Cet ouvrage collectif sur « les monuments engloutis des origines de la philosophie occidentale » rappelle les limites de nos sources et propose de brèves introductions aux principaux penseurs. Les limites des sources : le nombre des interprétations est incommensurable à celui des
fragments fiables. Les auteurs rappellent que le travail philologique d'Hermann Diels n'a guère été dépassé depuis 1902. Ils précisent que l'édition de la Pléiade (1988) reprend telle quelle la sélection de Diels et s'inspire de sa présentation, ce que la Pléiade ne dit pas clairement.
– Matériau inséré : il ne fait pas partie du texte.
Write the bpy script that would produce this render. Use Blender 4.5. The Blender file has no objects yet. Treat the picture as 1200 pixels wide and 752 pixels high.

Diels traitait chaque penseur de trois points de vue : témoignages,
fragments et imitations. La Pléiade n'a pas cette prudence et traite de la vie, de la philosophie des auteurs et de leurs
fragments.
Qui sont ces philosophes ? Des poètes inspirés par la mythologie, des penseurs qui se débarrassent du surnaturel, de sages conseillers, des savants, ou tous ceux qui ont le désir de savoir ? Et qui mérite l'adjectif de présocratique ? Faut-il exclure Thalès, figure légendaire ; Pythagore, qui n'a rien écrit ; les pythagoriciens (235 dans la liste de Jamblique) qui ont vécu sur des siècles, souvent après Socrate ; et aussi les sophistes, « imposteur rémunérés », « mercenaires de la
rhétorique » ? La première partie rappelle l'influence majeure d'
Aristote (détracteur des pythagoriciens) dans l'histoire des idées, et souligne avec humour les biais de nos connaissances (« Théophraste lit Anaximène avec des lunettes péripatéticienne », p 94).
De courtes monographies traitent des écoles (milésiens, sophistes, pythagoriciens) ou des penseurs individuels. L'introduction rappelle la tradition de trois lignées, ionienne, pythagoricienne et italique (p 22). Curieusement
Héraclite, cher à
Saint-John Perse et à
René Char, est absent de ces lignées mais il a sa monographie, et inversement pour Zénon d'Elée, Cher à Valéry. Sans surprise, Pythagore n'a pas sa monographie (« La doctrine de Pythagore : une absence » p 106) et les Pythagoriciens ont droit à 12 pages (212 dans la Pléiade).
Certains d'entre nous connaissent les philosophes antiques et d'autres un peu les poètes. Ils puisent chez les présocratiques des idées et une inspiration que leurs auteurs pourraient ne plus reconnaître. Ce livre rénove la curiosité et le plaisir des uns et des autres. Comme le dit
Jaccottet « La préférence que nous vouons […] aux philosophes présocratiques a quelque chose de désespéré. Hommes au regard terni, nous désirons violemment ces yeux clairs ».